Carrick pulang ke rumah dan menyaksikan Community Shield antara Arsenal yang bertemu dengan Manchester United. Patrick Vieira tidak ada dalam daftar pemain, tempat yang nantinya menjadi milik Carrick diisi oleh anak muda 17 tahun asal Spanyol bernama Cesc Fabregas. Ia tidak terpengaruh dengan kehadiran Fabregas. Bahkan ia berani untuk berkata kalau Fabregas masih sering melakukan kesalahan.

Arsenal menang 3-1 dan mengangkat trofi Community Shield. Selepas laga, ia menunggu panggilan pihak Arsenal untuk membahas pertemuan yang akan dilangsungkan keesokan harinya. Hari berganti, tetapi panggilan yang ditunggu Carrick tidak pernah muncul. Mengingat statusnya masih menjadi pemain West Ham, ia pun berangkat ke tempat latihan The Hammers. Sepanjang perjalanan, Carrick mendapatkan mimpi buruk.

“Pihak Arsenal kemudian menelepon saya dan menyampaikan pesan kalau mereka tidak butuh saya.

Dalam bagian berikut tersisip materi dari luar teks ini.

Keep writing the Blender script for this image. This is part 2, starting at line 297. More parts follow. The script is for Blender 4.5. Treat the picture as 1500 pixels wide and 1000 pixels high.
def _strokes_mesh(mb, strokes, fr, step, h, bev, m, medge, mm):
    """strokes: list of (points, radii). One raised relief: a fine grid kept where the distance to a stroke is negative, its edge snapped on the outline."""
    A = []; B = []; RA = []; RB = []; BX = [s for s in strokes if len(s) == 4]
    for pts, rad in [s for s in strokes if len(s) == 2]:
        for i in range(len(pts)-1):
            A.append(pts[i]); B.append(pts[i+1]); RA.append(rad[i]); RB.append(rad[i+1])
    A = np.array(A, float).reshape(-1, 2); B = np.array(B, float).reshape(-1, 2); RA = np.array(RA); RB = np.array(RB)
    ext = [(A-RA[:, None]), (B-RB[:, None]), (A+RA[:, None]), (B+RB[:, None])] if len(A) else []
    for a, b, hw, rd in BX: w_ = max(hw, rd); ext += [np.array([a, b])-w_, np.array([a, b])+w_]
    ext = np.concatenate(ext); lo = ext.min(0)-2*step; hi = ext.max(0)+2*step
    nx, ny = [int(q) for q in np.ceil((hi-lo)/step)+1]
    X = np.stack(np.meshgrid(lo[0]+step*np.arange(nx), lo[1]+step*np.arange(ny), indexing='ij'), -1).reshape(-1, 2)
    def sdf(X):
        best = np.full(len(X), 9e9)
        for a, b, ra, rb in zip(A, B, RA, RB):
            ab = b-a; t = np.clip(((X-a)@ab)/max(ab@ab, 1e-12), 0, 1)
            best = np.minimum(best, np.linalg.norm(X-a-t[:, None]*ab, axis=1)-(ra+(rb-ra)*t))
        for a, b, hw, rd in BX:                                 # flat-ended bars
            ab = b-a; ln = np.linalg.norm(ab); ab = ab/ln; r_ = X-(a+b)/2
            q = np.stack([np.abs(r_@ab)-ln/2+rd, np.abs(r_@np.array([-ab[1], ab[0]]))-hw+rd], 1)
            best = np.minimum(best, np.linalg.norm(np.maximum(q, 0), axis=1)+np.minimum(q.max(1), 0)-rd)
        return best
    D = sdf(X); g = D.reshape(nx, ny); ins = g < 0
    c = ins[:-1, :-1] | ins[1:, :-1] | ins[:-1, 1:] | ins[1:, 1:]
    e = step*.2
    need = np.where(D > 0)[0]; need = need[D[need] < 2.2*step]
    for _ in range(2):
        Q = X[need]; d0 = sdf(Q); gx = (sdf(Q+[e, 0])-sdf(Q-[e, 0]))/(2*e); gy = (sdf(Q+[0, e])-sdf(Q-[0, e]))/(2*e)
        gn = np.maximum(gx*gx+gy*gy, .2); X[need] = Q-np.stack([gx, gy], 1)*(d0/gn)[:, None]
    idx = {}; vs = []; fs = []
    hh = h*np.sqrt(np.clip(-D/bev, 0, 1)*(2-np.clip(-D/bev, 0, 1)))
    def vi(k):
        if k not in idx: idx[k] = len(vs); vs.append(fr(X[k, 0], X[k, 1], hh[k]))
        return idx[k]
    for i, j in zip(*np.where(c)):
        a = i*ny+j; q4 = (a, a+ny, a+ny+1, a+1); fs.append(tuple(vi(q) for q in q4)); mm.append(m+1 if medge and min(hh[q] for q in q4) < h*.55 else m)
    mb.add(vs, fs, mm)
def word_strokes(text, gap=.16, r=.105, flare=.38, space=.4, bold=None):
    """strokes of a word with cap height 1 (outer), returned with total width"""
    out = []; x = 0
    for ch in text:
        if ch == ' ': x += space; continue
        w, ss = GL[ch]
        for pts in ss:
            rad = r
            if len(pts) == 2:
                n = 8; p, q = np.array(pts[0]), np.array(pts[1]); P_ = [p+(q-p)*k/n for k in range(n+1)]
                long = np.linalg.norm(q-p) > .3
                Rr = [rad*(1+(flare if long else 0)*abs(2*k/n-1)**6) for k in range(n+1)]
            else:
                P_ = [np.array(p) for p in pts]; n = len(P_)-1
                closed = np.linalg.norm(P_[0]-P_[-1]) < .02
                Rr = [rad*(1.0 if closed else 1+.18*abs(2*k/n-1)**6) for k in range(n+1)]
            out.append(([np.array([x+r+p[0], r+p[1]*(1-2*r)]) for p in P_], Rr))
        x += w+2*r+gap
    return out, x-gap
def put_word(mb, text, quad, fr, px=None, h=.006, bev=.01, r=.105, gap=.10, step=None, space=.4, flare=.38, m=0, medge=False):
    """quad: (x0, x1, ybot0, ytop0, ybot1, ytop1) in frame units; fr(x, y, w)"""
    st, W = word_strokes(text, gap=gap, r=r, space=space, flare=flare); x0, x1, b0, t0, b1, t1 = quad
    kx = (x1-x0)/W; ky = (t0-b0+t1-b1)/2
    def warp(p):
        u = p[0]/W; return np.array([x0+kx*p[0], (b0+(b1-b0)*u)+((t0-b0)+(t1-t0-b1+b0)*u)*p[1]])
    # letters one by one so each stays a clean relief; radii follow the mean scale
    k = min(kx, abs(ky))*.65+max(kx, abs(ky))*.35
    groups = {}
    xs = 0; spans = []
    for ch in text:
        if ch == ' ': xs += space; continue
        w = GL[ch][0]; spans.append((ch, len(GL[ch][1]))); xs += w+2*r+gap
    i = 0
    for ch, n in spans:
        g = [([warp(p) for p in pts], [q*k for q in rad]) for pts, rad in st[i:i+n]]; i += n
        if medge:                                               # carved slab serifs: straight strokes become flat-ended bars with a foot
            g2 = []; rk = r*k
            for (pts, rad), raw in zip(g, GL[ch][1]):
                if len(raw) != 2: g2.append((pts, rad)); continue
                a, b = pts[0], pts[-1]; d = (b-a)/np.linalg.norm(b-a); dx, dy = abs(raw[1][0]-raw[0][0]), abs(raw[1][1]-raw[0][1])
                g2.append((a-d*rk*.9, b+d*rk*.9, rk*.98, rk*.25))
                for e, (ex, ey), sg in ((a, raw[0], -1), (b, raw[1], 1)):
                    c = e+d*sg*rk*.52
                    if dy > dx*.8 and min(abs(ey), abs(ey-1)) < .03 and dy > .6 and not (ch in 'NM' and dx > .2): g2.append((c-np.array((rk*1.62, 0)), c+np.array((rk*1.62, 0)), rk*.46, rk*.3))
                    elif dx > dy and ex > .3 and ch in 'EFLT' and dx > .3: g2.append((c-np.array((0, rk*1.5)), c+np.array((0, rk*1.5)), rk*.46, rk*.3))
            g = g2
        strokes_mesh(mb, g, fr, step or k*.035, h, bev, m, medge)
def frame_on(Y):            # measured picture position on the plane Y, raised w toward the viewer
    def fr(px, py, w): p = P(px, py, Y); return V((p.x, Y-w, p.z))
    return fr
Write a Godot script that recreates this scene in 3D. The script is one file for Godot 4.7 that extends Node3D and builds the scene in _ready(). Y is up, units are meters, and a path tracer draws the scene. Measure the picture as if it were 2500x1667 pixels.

Mereka lebih memilih Fabregas ketimbang saya. Apa yang ditunjukkan Fabregas mengubah pikiran Wenger tentang saya. Saya benar-benar hancur. Saya tidak tahu apa yang harus saya lakukan.”

Gagalnya Carrick bergabung dengan Arsenal membuka kesempatan Redknapp untuk merekrutnya. Akan tetapi, ia menolak Redknapp untuk meneleponnya karena Carrick tidak mau menjilat ludahnya sendiri yang sebelumnya menolak tawaran Portsmouth.

Dalam setiap kesulitan pasti ada kemudahan. Gagal datang ke Arsenal, bukan berarti Carrick tidak laku. Tiba-tiba, direktur olahraga Spurs, Frank Arnesen, menelepon Carrick. “Entah dari mana panggilan dari Frank muncul. Ketika melihat gaya permainan mereka, saya merasa kalau klub ini cocok untuk saya. Saya kemudian menelepon Lisa dan orang tua saya untuk berkata kalau saya akan ke Tottenham.”

Carrick mungkin tidak menyangka kalau permainannya di Spurs mengundang ketertarikan dari Manchester United. Dua musim di London utara, ia kemudian hijrah dan menjadi legenda di Old Trafford dengan banyaknya trofi yang mungkin tidak bisa ia dapatkan jika memilih Arsenal.

Beberapa kutipan ini diambil dari buku autobiografi Michael Carrick yang berjudul Beetween the Lines yang akan rilis 18 Oktober mendatang.